Crypto firms Coinbase, Paradigm, and Consensys are urging the United States Treasury to revisit its proposed reporting requirements for transactions involving crypto mixers, arguing they lack specificity and would be a drain on resources.
On Jan. 22, Coinbase sent a letter in response to the U.S. Treasury Department’s Financial Crimes Enforcement Network’s (FinCEN) notice of proposed rulemaking that proposes “requiring domestic financial institutions to implement recordkeeping and reporting requirements on transactions involving convertible virtual currency mixing.”
The firm argued that the proposed requirements were overly broad, burdensome, and ineffective and gave two main reasons backing their argument.
Firstly, it argued that there is no “regulatory gap” when it comes to crypto mixers, as regulated entities like Coinbase already file Suspicious Activity Reports (SARs) on illicit crypto mixing activity above $2,000.
Secondly, the proposed rules would “lead to bulk reporting of data of little help to law enforcement,” invade privacy, and risk security by centralizing sensitive information since not all mixing activities are illicit, it stated before adding:
“This is not simply a misuse of VASPs’ [virtual asset service providers] finite compliance resources; it is exactly the kind of bulk reporting that Congress has explicitly discouraged.”
In a Jan. 22 thread on X, Coinbase’s chief legal officer Paul Grewal noted, "Congress has said that kind of data dump is a waste of time and resources. We agree.”

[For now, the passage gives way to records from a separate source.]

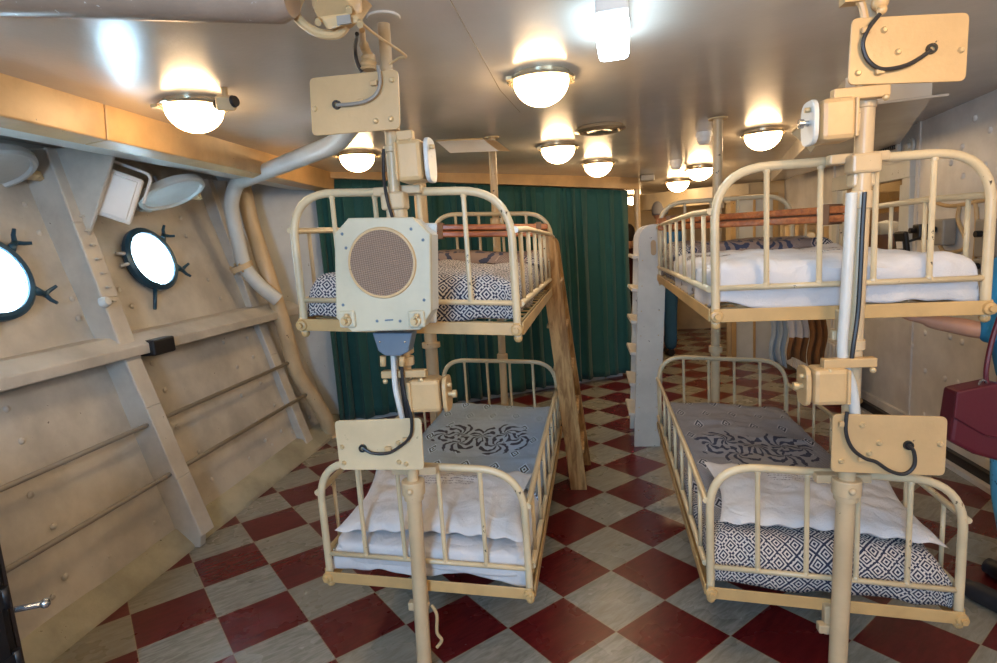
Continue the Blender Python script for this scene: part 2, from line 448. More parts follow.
# kerb between floor and plating
# rivets
rv = [(z, y) for y in (1.55, 2.1, 3.05, 3.75, 4.0) for z in (.25, .42, .62, .8, .98)] + [(z, y) for y in (2.05, 2.62, 3.0, 3.85) for z in (1.3, 1.42, 1.75, 1.9)]
for z, y in rv:
    yy = y+random.uniform(-.06, .06); zz = z+random.uniform(-.03, .03)
    b.ball((hullx(zz, yy)+.006, yy, zz), .016, 10, 6, (.6, 1, 1))
for k in range(12):
    yy = 1.35+k*.31; b.ball((hullx(.2, yy)+.006, yy, .19+.012*math.sin(k*2)), .013, 8, 5, (.6, 1, 1))
struct('wall_left', b, M['wallL'], origin=(-2.3, 0, 0), solid=0)
b = MB(); n = 70
def kerb(s, t):
    y = YN+(5.3-YN)*s; q = [(-2.19, 0), (-2.195, .02), (-2.235, .06), (-2.285, .105), (-2.335, .118)][min(4, int(round(t*4)))]
    w = noise.noise(V((y*3, t*2, 9)))*.008
    return V((q[0]+w, y, max(0, q[1]+w*.4*(t > .1))))
b.grid(kerb, n, 4)
struct('baseboard_left', b, paint('kerb_cement_paint', (.42, .40, .30), .6, .2, .25, .6, 25), solid=0)
# outer skin so that no light leaks between plating and void
b = MB(); b.quadbox([(-3.5, YN, -.1), (-3.5, YN, 2.5), (-3.45, YN, 2.5), (-3.45, YN, -.1)], (0, 5.3-YN, 0))
# ribs
def ribx(z): return [(-2.13, 0), (-2.19, .15), (-2.45, 1.06), (-2.52, 1.40), (-2.60, 1.84)][0] if z < 0 else (-2.13-.29*z if z < 1.06 else -2.437-.23*(z-1.06))
def make_rib(name, y, dx, gus=.36, ztop=2.18):
    b = MB(); t = .05
    def px(z): return ribx(z)+dx
    zz = [0.0, .12, .4, .8, 1.06, 1.4, 1.8, ztop]
    poly = [(px(z), z) for z in zz]
    poly[0] = (px(.0)-.03, 0.0); poly[1] = (px(.06), .07)
    back = [(hullx(z, y)-.02, z) for z in zz[::-1]]
    b.quadbox([(x, y, z) for x, z in poly+back], (0, t, 0))
    # inner flange, wider than the web
    for k in range(1, len(zz)-1):
        a = poly[k]; c = poly[k+1]
        b.quadbox([(a[0], y-.01, a[1]), (c[0], y-.01, c[1]), (c[0]+.018, y-.01, c[1]), (a[0]+.018, y-.01, a[1])], (0, .11, 0))
    # gusset at the head
    b.quadbox([(px(1.72)+.01, y+.05, 1.72), (px(2.16)+gus, y+.05, 2.16), (px(2.2)-.2, y+.05, 2.2), (hullx(1.72, y), y+.05, 1.72)], (0, .02, 0))
    # cable clips line
    for k in range(7):
        z = 1.38+.075*k; b.box((px(z)+.03, y+.045, z), (.02, .03, .012))
    return struct(name, b, M['wallL'], bevel=.008)
make_rib('trim_1', 2.70, 0)
make_rib('trim_2', 4.17, -.12, .12)
make_rib('trim_3', 1.23, 0)
# horizontal ledge (stringer)
b = MB(); ya, yb = .2, 4.62
b.quadbox([(-2.40, ya, 1.075), (-2.40, ya, 1.13), (-2.50, ya, 1.185), (-2.66, ya, 1.19), (-2.66, ya, 1.075)], (0, yb-ya, 0))
struct('trim_4', b, M['wallL'], bevel=.006)
# open bracket below the ledge beside the frame
t_ = tag(MB().box((-2.42, 2.93, 1.10), (.10, .17, .09)).build('ledge_socket', M['black'], bevel=.01), 'dark open socket let into the left wall ledge beside the frame', 'socket')
# longitudinal beam under the deckhead
b = MB()
def beamx(y): return -1.95-.045*(y-1.8)
for y0, y1 in ((-.5, 2.3), (2.305, 4.9)):
    vs = []
    for y in (y0, y1):
        x = beamx(y); zt = ceil_z(x, y)+.01
        vs += [(x, y, zt), (x-.015, y, zt-.155), (x-.13, y, zt-.165), (x-.13, y, zt)]
    b.add(vs, [(0, 1, 2, 3), (7, 6, 5, 4), (0, 4, 5, 1), (1, 5, 6, 2), (2, 6, 7, 3), (3, 7, 4, 0)])
struct('trim_5', b, M['beam'], bevel=.006)
# sloped soffit plate outboard of the beam
b = MB(); vs = []
for y in (-.5, 4.9):
    x = beamx(y); z = ceil_z(x, y)-.155
    vs += [(x-.12, y, z+.01), (x-.36, y, z+.03), (x-.36, y, z+.045), (x-.12, y, z+.03)]
b.add(vs, [(0, 1, 2, 3), (7, 6, 5, 4), (0, 4, 5, 1), (1, 5, 6, 2), (2, 6, 7, 3), (3, 7, 4, 0)])
struct('trim_6', b, M['greyw'])
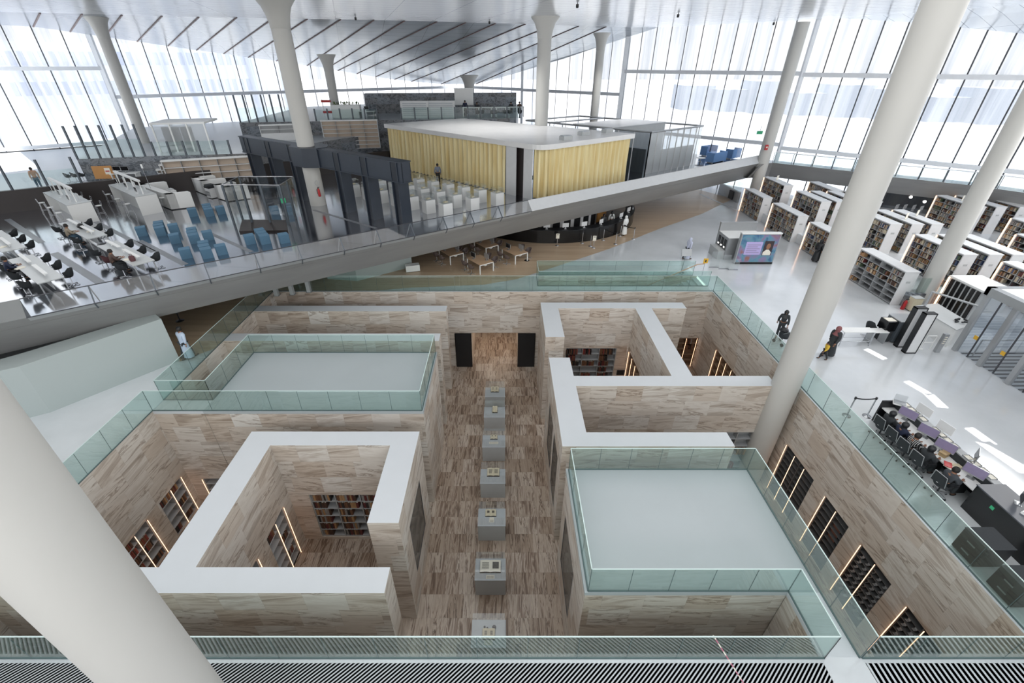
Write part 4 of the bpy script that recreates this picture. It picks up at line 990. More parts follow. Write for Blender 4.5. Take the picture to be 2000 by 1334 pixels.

If a new rule is required, at least: A/ add a money threshold to minimize the unhelpful information reported and mitigate the heavy burden this poses on exchanges; B/ make the rule a recordkeeping – not reporting – requirement; and C/ provide an extended implementation period.…
— paulgrewal.eth (@iampaulgrewal) January 22, 2024
In October, FinCEN proposed recordkeeping and reporting rules designating cryptocurrency mixing as an area of “primary money laundering concern.”
FinCEN determined that the percentage of crypto transactions processed by mixers that originated from likely illicit sources was increasing. It proposed requiring domestic financial institutions and agencies to “implement certain recordkeeping and reporting requirements” for transactions involving crypto mixers.
Before finalizing any new rules, FinCEN should provide a detailed plan on how the crypto industry can implement the data collection, store it, and provide reports, it suggested.
The proposed rules are not yet finalized or approved and are still in a comment period subject to public input and revisions before FinCEN decides whether to formally approve and implement them.
Related: Can crypto mixers adapt to survive US authority prosecution?
Meanwhile, Coinbase was not alone in opposing the reporting requirements. In another letter dated Jan. 22, Ethereum software solutions provider Consensys submitted a letter to FinCEN, arguing that it should find a security solution that balances preserving privacy.
“If this has to happen, then please make it narrow enough not to do real damage to the ecosystem and its users,” it stated.
Today, @Consensys submitted a letter to FinCEN concerning its proposal to have regulated financial intermediaries surveil and report activity relating to crypto token mixers. TLDR: if this has to happen, then please make it narrow enough not to do real damage to the ecosystem… pic.twitter.com/0ESJyRQJaG
— Bill Hughes : wchughes.eth (@BillHughesDC) January 23, 2024
The Blockchain Association also submitted a response to FinCEN stating that “the proposal’s definition of ‘CVC mixing’ is FAR too broad and does not provide sufficient evidence backing up such a broad definition.”
Crypto venture capital firm Paradigm also filed a response arguing that the proposed rule “is not the appropriate tool to address the FinCEN’s stated concern,” while Coin Center stated that the rulemaking was “unprecedented and exceedingly broad” in their response.